I was planning to work backwards from various conditional claims linking the existence of an IES being to the existence of an IES being with a divine attribute:

  • IF there exists an IES being, THEN there exists an IES being that is the creator of the universe.
  • IF there exists an IES being, THEN there exists an IES being that is an eternally bodiless person.
  • IF there exists and IES being, THEN there exists an IES being that is an eternally omnipotent person.
  • IF there exists an IES being, THEN there exists an IES being that is an eternally omniscient person.
  • IF there exists an IES being, THEN there exists an IES being that is an eternally perfectly morally good person.

However, Aquinas’ argument for the existence of God is even more lengthy and complicated than I first thought, so it is a bit discouraging to use the strategy of working backwards from (CC1) to reconstruct his reasoning.  So, I am changing my strategy, and I will be starting in the MIDDLE of his reasoning and working my way both forward, to arrive at the conditional claim (CC1), and backwards to the initial five metaphysical claims made in the Five Ways passage.

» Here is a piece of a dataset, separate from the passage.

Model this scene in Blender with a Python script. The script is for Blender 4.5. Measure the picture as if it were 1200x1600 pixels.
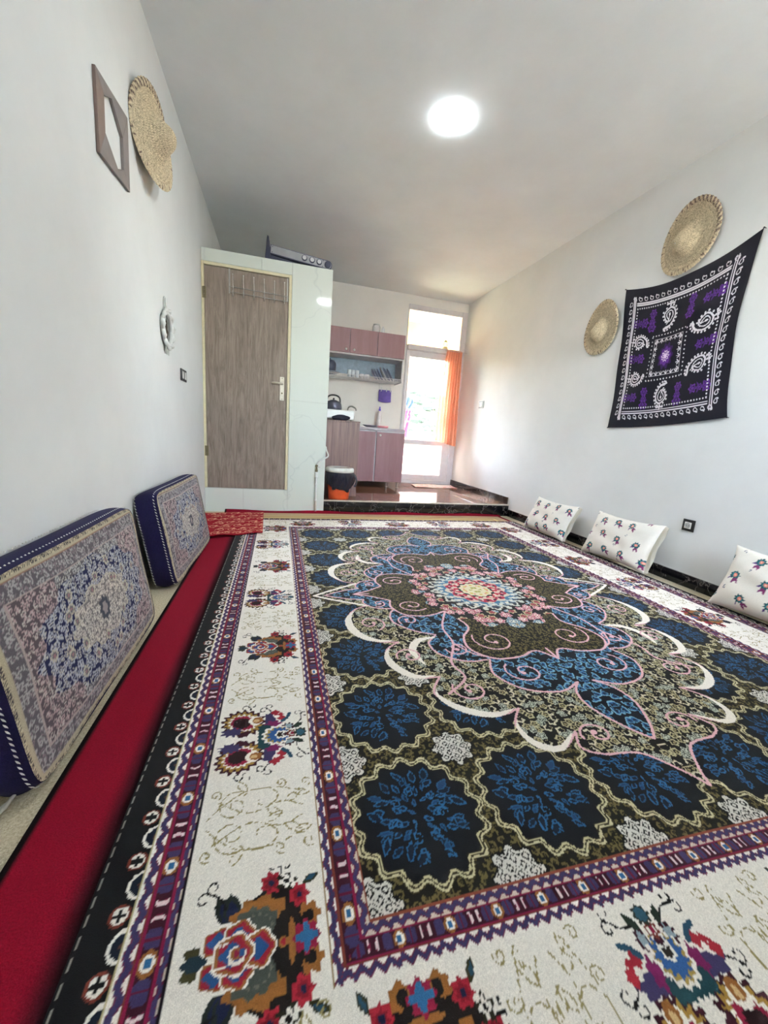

The middle of Aquinas’ reasoning occurs when he shifts from discussion and argument about abstract metaphysical properties of God to the more recognizable religious properties of God.  The core religious property of God is KNOWLEDGE, in Aquinas’ view, and this religious property is derived from the metaphysical property of IMMATERIALITY (although I include “eternally bodiless person” as a basic defining divine attribute).

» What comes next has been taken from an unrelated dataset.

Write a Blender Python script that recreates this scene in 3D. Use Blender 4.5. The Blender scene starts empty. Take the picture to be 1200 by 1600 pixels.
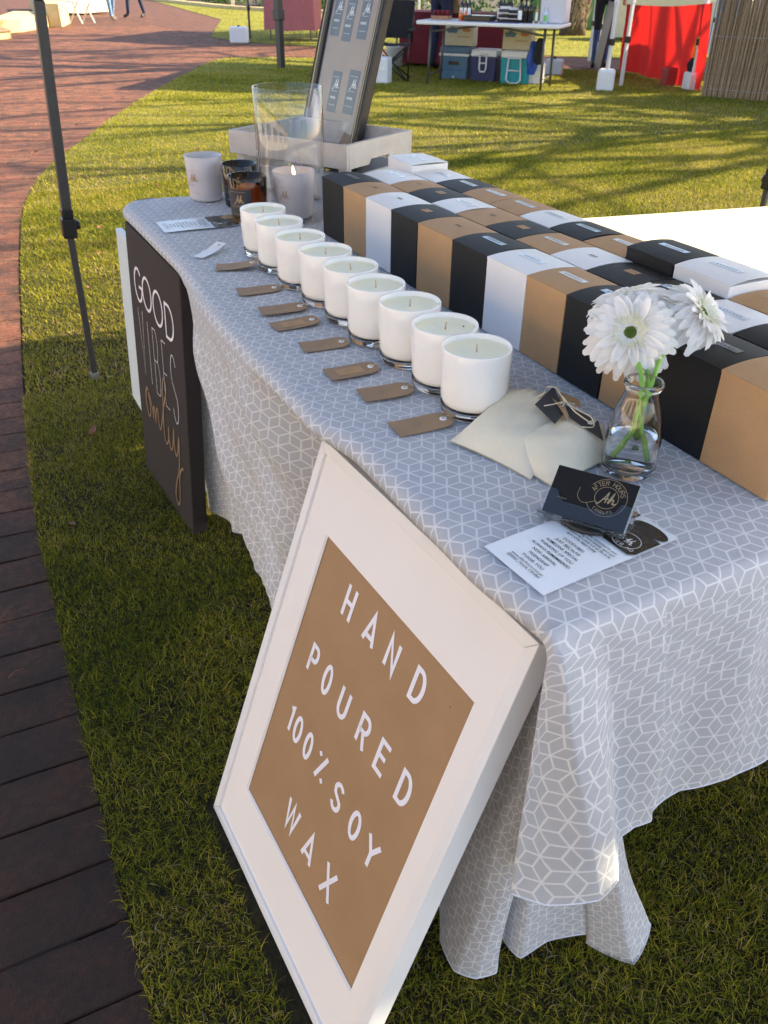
import bpy, math, random
import numpy as np
from mathutils import Vector, Matrix
random.seed(7); rng = np.random.default_rng(11)
PI = math.pi
# ------------------------------------------------------------------ camera, world, sun, exposure
scn = bpy.context.scene
col = scn.collection
cam = bpy.data.cameras.new('camera'); camo = bpy.data.objects.new('camera', cam); col.objects.link(camo)
CR = Vector((0.88867845, -0.45840719, 0.0106519)); CU = Vector((0.24483825, 0.49403435, 0.83425673)); CF = Vector((0.38769168, 0.73877799, -0.55127329))
CP = Vector((-0.40599503, -0.44022715, 1.25081452))
m = Matrix.Identity(4)
for i in range(3):
    m[i][0] = CR[i]; m[i][1] = CU[i]; m[i][2] = -CF[i]; m[i][3] = CP[i]
camo.matrix_world = m
cam.sensor_fit = 'VERTICAL'; cam.sensor_height = 36; cam.sensor_width = 27; cam.lens = 36*1294/1600
cam.clip_start = 0.02; cam.clip_end = 400
cam.dof.use_dof = True; cam.dof.focus_distance = 1.15; cam.dof.aperture_fstop = 16
scn.camera = camo
SUN_EL = math.radians(33.5); SDX, SDY = 0.982, -0.19       # towards the sun, on the ground
w = bpy.data.worlds.new('World'); scn.world = w; w.use_nodes = True
wn = w.node_tree; bg = wn.nodes['Background']
sky = wn.nodes.new('ShaderNodeTexSky'); sky.sky_type = 'NISHITA'; sky.sun_disc = False
sky.sun_elevation = SUN_EL; sky.sun_rotation = math.atan2(SDX, SDY)
tint = wn.nodes.new('ShaderNodeMix'); tint.data_type = 'RGBA'; tint.blend_type = 'MULTIPLY'; tint.inputs[0].default_value = 1; tint.inputs[7].default_value = (1.07, 1.0, .95, 1)
wn.links.new(sky.outputs[0], tint.inputs[6]); wn.links.new(tint.outputs[2], bg.inputs[0]); bg.inputs[1].default_value = 0.125
sl = bpy.data.lights.new('sun', 'SUN'); sl.energy = 5.0; sl.angle = math.radians(0.5); sl.color = (1, .83, .54)
so = bpy.data.objects.new('sun', sl); col.objects.link(so)
sd = Vector((SDX*math.cos(SUN_EL), SDY*math.cos(SUN_EL), math.sin(SUN_EL))).normalized()
so.rotation_euler = sd.to_track_quat('Z', 'Y').to_euler(); so.location = (8, -2, 8)
scn.view_settings.view_transform = 'Standard'; scn.view_settings.look = 'None'
scn.view_settings.exposure = 1.82; scn.view_settings.gamma = 1; scn.view_settings.use_curve_mapping = False
scn.render.engine = 'CYCLES'
# ------------------------------------------------------------------ node helpers
class X:
    """arithmetic on shader sockets"""
    def __init__(s, nt, k): s.nt, s.k = nt, k
    def _m(s, op, a, b=None, c=None):
        n = s.nt.nodes.new('ShaderNodeMath'); n.operation = op
        for i, v in enumerate((a, b, c)):
            if v is None: continue
            if isinstance(v, X): s.nt.links.new(v.k, n.inputs[i])
            else: n.inputs[i].default_value = v
        return X(s.nt, n.outputs[0])
    def __add__(s, o): return s._m('ADD', s, o)
    def __sub__(s, o): return s._m('SUBTRACT', s, o)
    def __rsub__(s, o): return s._m('SUBTRACT', o, s)
    def __mul__(s, o): return s._m('MULTIPLY', s, o)
    def mod(s, o): return s._m('FLOORED_MODULO', s, o)
    def abs(s): return s._m('ABSOLUTE', s)
    def max(s, o): return s._m('MAXIMUM', s, o)
    def min(s, o): return s._m('MINIMUM', s, o)
    def lt(s, o): return s._m('LESS_THAN', s, o)
def new_mat(name):
    M = bpy.data.materials.new(name); M.use_nodes = True
    nt = M.node_tree; b = nt.nodes['Principled BSDF']
    return M, nt, b
def rgb(c): return (c[0], c[1], c[2], 1)
def noise(nt, scale, detail=4, rough=.6, coord='Object', vec=None, dist=0):
    n = nt.nodes.new('ShaderNodeTexNoise'); n.inputs['Scale'].default_value = scale
    n.inputs['Detail'].default_value = detail; n.inputs['Roughness'].default_value = rough; n.inputs['Distortion'].default_value = dist
    if vec is None:
        tc = nt.nodes.new('ShaderNodeTexCoord'); vec = tc.outputs[coord]
    nt.links.new(vec, n.inputs['Vector']); return n
def ramp(nt, fac, stops):
    r = nt.nodes.new('ShaderNodeValToRGB'); e = r.color_ramp.elements
    while len(e) < len(stops): e.new(.5)
    for q, (p, c) in zip(e, stops): q.position = p; q.color = rgb(c)
    nt.links.new(fac, r.inputs[0]); return r
def mix(nt, a, b, f, mode='MIX'):
    n = nt.nodes.new('ShaderNodeMix'); n.data_type = 'RGBA'; n.blend_type = mode
    for s, v in ((n.inputs[6], a), (n.inputs[7], b), (n.inputs[0], f)):
        if isinstance(v, (tuple, list)): s.default_value = rgb(v)
        elif isinstance(v, (int, float)): s.default_value = v
        else: nt.links.new(v, s)
    return n.outputs[2]
def bump(nt, b, h, strength=.3, dist=.002):
    n = nt.nodes.new('ShaderNodeBump'); n.inputs['Strength'].default_value = strength; n.inputs['Distance'].default_value = dist
    nt.links.new(h, n.inputs['Height']); nt.links.new(n.outputs[0], b.inputs['Normal']); return n
def mat(name, c, rough=.6, var=.12, sc=30, bmp=.15, metal=0, spec=.5, sc2=None, bd=.001, emit=None):
    """plain material with uneven colour and fine relief"""
    M, nt, b = new_mat(name)
    n = noise(nt, sc, 5)
    d = tuple(max(0, x*(1-var)) for x in c); l = tuple(min(1, x*(1+var)) for x in c)
    r = ramp(nt, n.outputs[0], [(.3, d), (.7, l)])
    nt.links.new(r.outputs[0], b.inputs['Base Color'])
    b.inputs['Roughness'].default_value = rough; b.inputs['Metallic'].default_value = metal
    b.inputs['Specular IOR Level'].default_value = spec
    if bmp:
        n2 = noise(nt, sc2 or sc*6, 3); bump(nt, b, n2.outputs[0], bmp, bd)
    if emit: b.inputs['Emission Color'].default_value = rgb(emit[0]); b.inputs['Emission Strength'].default_value = emit[1]
    return M
def glass(name, c=(1, 1, 1), rough=0, ior=1.45):
    M, nt, b = new_mat(name); b.inputs['Base Color'].default_value = rgb(c)
    b.inputs['Transmission Weight'].default_value = 1; b.inputs['Roughness'].default_value = rough; b.inputs['IOR'].default_value = ior
    return M
# ------------------------------------------------------------------ mesh helpers
class MB:
    def __init__(s): s.v = []; s.f = []; s.m = []; s.uv = None
    def add(s, vs, fs, mi=0):
        o = len(s.v); s.v += [tuple(v) for v in vs]; s.f += [tuple(i+o for i in f) for f in fs]; s.m += [mi]*len(fs); return s
    def box(s, c, d, rz=0, mi=0, M=None):
        hx, hy, hz = d[0]/2, d[1]/2, d[2]/2
        vs = [Vector((sx*hx, sy*hy, sz*hz)) for sz in (-1, 1) for sy in (-1, 1) for sx in (-1, 1)]
        R = Matrix.Rotation(rz, 3, 'Z') if M is None else M
        vs = [R @ v + Vector(c) for v in vs]
        return s.add(vs, [(0, 2, 3, 1), (4, 5, 7, 6), (0, 1, 5, 4), (2, 6, 7, 3), (0, 4, 6, 2), (1, 3, 7, 5)], mi)
    def tube(s, pts, r, n=10, mi=0, cap=True):
        pts = [Vector(p) for p in pts]; rs = r if isinstance(r, (list, tuple)) else [r]*len(pts)
        rings = []; up = None
        for i, p in enumerate(pts):
            t = (pts[min(i+1, len(pts)-1)]-pts[max(i-1, 0)]).normalized()
            if up is None: up = Vector((0, 0, 1)) if abs(t.z) < .9 else Vector((1, 0, 0))
            a = (up - t*up.dot(t)).normalized(); up = a; b = t.cross(a)
            rings.append([p + (a*math.cos(2*PI*k/n)+b*math.sin(2*PI*k/n))*rs[i] for k in range(n)])
        vs = [q for R in rings for q in R]; fs = []
        for i in range(len(pts)-1):
            for k in range(n):
                k2 = (k+1) % n; fs.append((i*n+k, i*n+k2, (i+1)*n+k2, (i+1)*n+k))
        if cap: fs += [tuple(range(n-1, -1, -1)), tuple((len(pts)-1)*n+k for k in range(n))]
        return s.add(vs, fs, mi)
    def lathe(s, prof, n=48, c=(0, 0, 0), mi=0, closed=False):
        vs = []; fs = []
        for r, z in prof:
            for k in range(n): vs.append((c[0]+r*math.cos(2*PI*k/n), c[1]+r*math.sin(2*PI*k/n), c[2]+z))
        L = len(prof)
        for i in range(L if closed else L-1):
            j = (i+1) % L
            for k in range(n):
                k2 = (k+1) % n; fs.append((i*n+k, i*n+k2, j*n+k2, j*n+k))
        return s.add(vs, fs, mi)
    def disc(s, c, r, n=32, mi=0, ry=None):
        ry = ry or r
        return s.add([(c[0]+r*math.cos(2*PI*k/n), c[1]+ry*math.sin(2*PI*k/n), c[2]) for k in range(n)], [tuple(range(n))], mi)
    def poly(s, pts, h0, h1, mi=0):
        n = len(pts)
        a = 0
        for i in range(n): a += pts[i][0]*pts[(i+1) % n][1]-pts[(i+1) % n][0]*pts[i][1]
        if a < 0: pts = pts[::-1]
        vs = [(p[0], p[1], h0) for p in pts]+[(p[0], p[1], h1) for p in pts]
        fs = [tuple(range(n-1, -1, -1)), tuple(range(n, 2*n))]+[(i, (i+1) % n, n+(i+1) % n, n+i) for i in range(n)]
        return s.add(vs, fs, mi)
    def grid(s, P, mi=0):
        """P[i][j] points"""
        a, b = len(P), len(P[0])
        return s.add([q for r in P for q in r], [(i*b+j, i*b+j+1, (i+1)*b+j+1, (i+1)*b+j) for i in range(a-1) for j in range(b-1)], mi)
    def xf(s, M, i0=0):
        s.v[i0:] = [tuple(M @ Vector(v)) for v in s.v[i0:]]; return s
    def build(s, name, mats, parent=None, smooth=False, bevel=0, seg=2, kind=None, label=None, autos=None):
        me = bpy.data.meshes.new(name); me.from_pydata(s.v, [], s.f)
        for q in (mats if isinstance(mats, (list, tuple)) else [mats]): me.materials.append(q)
        if any(s.m): me.polygons.foreach_set('material_index', s.m)
        if smooth: me.polygons.foreach_set('use_smooth', [True]*len(s.f))
        if s.uv:
            L = me.uv_layers.new(name='uv'); li = np.empty(len(me.loops), np.int32); me.loops.foreach_get('vertex_index', li)
            L.data.foreach_set('uv', np.array(s.uv, np.float32)[li].ravel())
        me.update()
        o = bpy.data.objects.new(name, me); col.objects.link(o)
        if parent: o.parent = parent
        if bevel:
            b = o.modifiers.new('bevel', 'BEVEL'); b.width = bevel; b.segments = seg; b.limit_method = 'ANGLE'; b.angle_limit = .6
        if kind: o['kind'] = kind
        if label: o['label'] = label
        return o
def empty(name, loc=(0, 0, 0), rz=0, label=None, cat=None, group=None, M=None):
    o = bpy.data.objects.new(name, None); col.objects.link(o); o.empty_display_size = .05
    if M is not None: o.matrix_world = M
    else: o.location = loc; o.rotation_euler = (0, 0, rz)
    return tag(o, label, cat, group)
def tag(o, label=None, cat=None, group=None):
    if label: o['label'] = label
    if cat: o['category'] = cat
    if group: o['group'] = group
    return o
def copy_tree(root, **k):
    r = root.copy(); col.objects.link(r)
    for ch in list(root.children):
        c = ch.copy(); col.objects.link(c); c.parent = r
        for g in list(ch.children):
            d = g.copy(); col.objects.link(d); d.parent = c
    return r
def planeM(o, right, up):
    r = Vector(right).normalized(); u = Vector(up); u = (u-r*u.dot(r)).normalized(); n = r.cross(u)
    M = Matrix.Identity(4)
    for i in range(3): M[i][0] = r[i]; M[i][1] = u[i]; M[i][2] = n[i]; M[i][3] = o[i]
    return M
def catmull(pts, n=8):
    pts = [Vector(p) for p in pts]; out = []
    for i in range(len(pts)-1):
        p0 = pts[max(i-1, 0)]; p1 = pts[i]; p2 = pts[i+1]; p3 = pts[min(i+2, len(pts)-1)]
        for k in range(n):
            t = k/n
            out.append(.5*((2*p1)+(p2-p0)*t+(2*p0-5*p1+4*p2-p3)*t*t+(3*p1-p0-3*p2+p3)*t**3))
    out.append(pts[-1]); return out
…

Here is the passage where Aquinas makes the shift from the derived metaphysical property of IMMATERIALITY to the core religious property of KNOWLEDGE:

I answer that, In God there exists the most perfect knowledge. … Therefore it is clear that the immateriality of a thing is the reason why it is cognitive, and the mode of knowledge is according to the mode of immateriality. … Since therefore God is in the highest degree of immateriality, as stated above (Q. VII, A. 1), it follows that He occupies the highest place in knowledge.
(Summa Theologica, Part I,  Question 14, Article 1: Whether There is Knowledge in God?)

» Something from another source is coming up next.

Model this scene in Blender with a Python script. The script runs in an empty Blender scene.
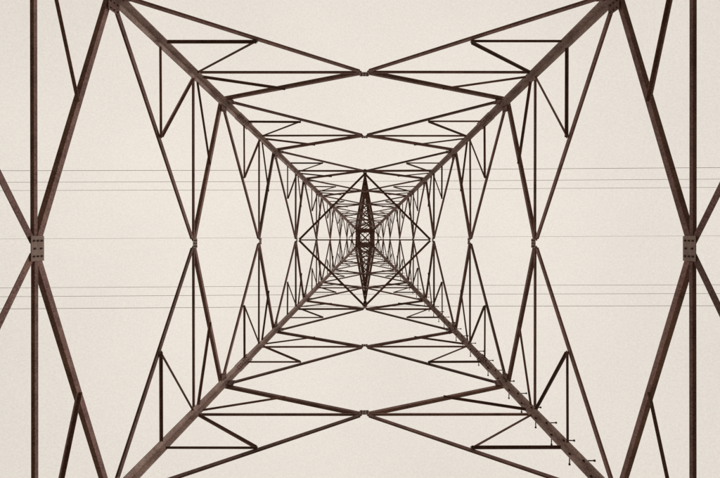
import bpy, bmesh, math, random
from mathutils import Vector
random.seed(4)
sc=bpy.context.scene
CAM_H=1.5; F=480.0
W0=5.0; TP=0.14; HW=31.0
def w(h):
    if h<=HW: return W0-TP*h
    return 0.66-(h-HW)*0.022
def hr(r): return W0/(r/F+TP)
def P(x,y,h): return Vector((x,y,h+CAM_H))

# ---------- materials
def steel(name,c1,c2,rough=.75,scale=3.0,metal=0.0,lo=.38,hi=.62,island=0.0):
    m=bpy.data.materials.new(name); m.use_nodes=True
    nt=m.node_tree; b=nt.nodes['Principled BSDF']
    tc=nt.nodes.new('ShaderNodeTexCoord')
    n=nt.nodes.new('ShaderNodeTexNoise'); n.inputs['Scale'].default_value=scale; n.inputs['Detail'].default_value=8; n.inputs['Roughness'].default_value=.7
    n2=nt.nodes.new('ShaderNodeTexNoise'); n2.inputs['Scale'].default_value=scale*14; n2.inputs['Detail'].default_value=4
    nt.links.new(tc.outputs['Object'],n.inputs['Vector']); nt.links.new(tc.outputs['Object'],n2.inputs['Vector'])
    mx=nt.nodes.new('ShaderNodeMath'); mx.operation='ADD'
    s=nt.nodes.new('ShaderNodeMath'); s.operation='MULTIPLY'; s.inputs[1].default_value=.5
    nt.links.new(n.outputs['Fac'],mx.inputs[0]); nt.links.new(n2.outputs['Fac'],mx.inputs[1]); nt.links.new(mx.outputs[0],s.inputs[0])
    r=nt.nodes.new('ShaderNodeValToRGB'); r.color_ramp.elements[0].position=lo; r.color_ramp.elements[1].position=hi
    r.color_ramp.elements[0].color=(*c1,1); r.color_ramp.elements[1].color=(*c2,1)
    nt.links.new(s.outputs[0],r.inputs['Fac'])
    col=r.outputs['Color']
    if island>0:
        g=nt.nodes.new('ShaderNodeNewGeometry')
        k=nt.nodes.new('ShaderNodeMapRange'); k.inputs['To Min'].default_value=1-island; k.inputs['To Max'].default_value=1+island
        nt.links.new(g.outputs['Random Per Island'],k.inputs['Value'])
        v=nt.nodes.new('ShaderNodeVectorMath'); v.operation='SCALE'
        nt.links.new(col,v.inputs[0]); nt.links.new(k.outputs[0],v.inputs['Scale']); col=v.outputs[0]
    nt.links.new(col,b.inputs['Base Color'])
    b.inputs['Roughness'].default_value=rough; b.inputs['Metallic'].default_value=metal
    b.inputs['Specular IOR Level'].default_value=.25
    bp=nt.nodes.new('ShaderNodeBump'); bp.inputs['Strength'].default_value=.25; bp.inputs['Distance'].default_value=.01
    nt.links.new(n2.outputs['Fac'],bp.inputs['Height']); nt.links.new(bp.outputs['Normal'],b.inputs['Normal'])
    return m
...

By starting in the middle of Aquinas’ reasoning, I break the complex task into two main pieces: (1) working backwards from the conclusion that an IES being is IMMATERIAL to the metaphysical claims made in the Five Ways passage, and (2) working forward from the conclusion that an IES being has PERFECT KNOWLEDGE to the derived religious/theological properties of God:  the creator of the universe, an eternally omniscient person, and an eternally perfectly morally good person.

The religious property of omnipotence is derived not from PERFECT KNOWLEDGE but from some of God’s metaphysical properties.  So, I will also have a third task: (3) working backwards from the existence of an eternally omnipotent person to the metaphysical claims made in the Five Ways passage.

Since being IMMATERIAL appears to imply that God is bodiless, if I can trace the reasoning for the claim that an IES being is IMMATERIAL backwards to the metaphysical claims in the Five Ways passage, then that will cover the property of being bodiless (though Aquinas needs to show that God is eternally bodiless, so some additional reasoning will probably be needed).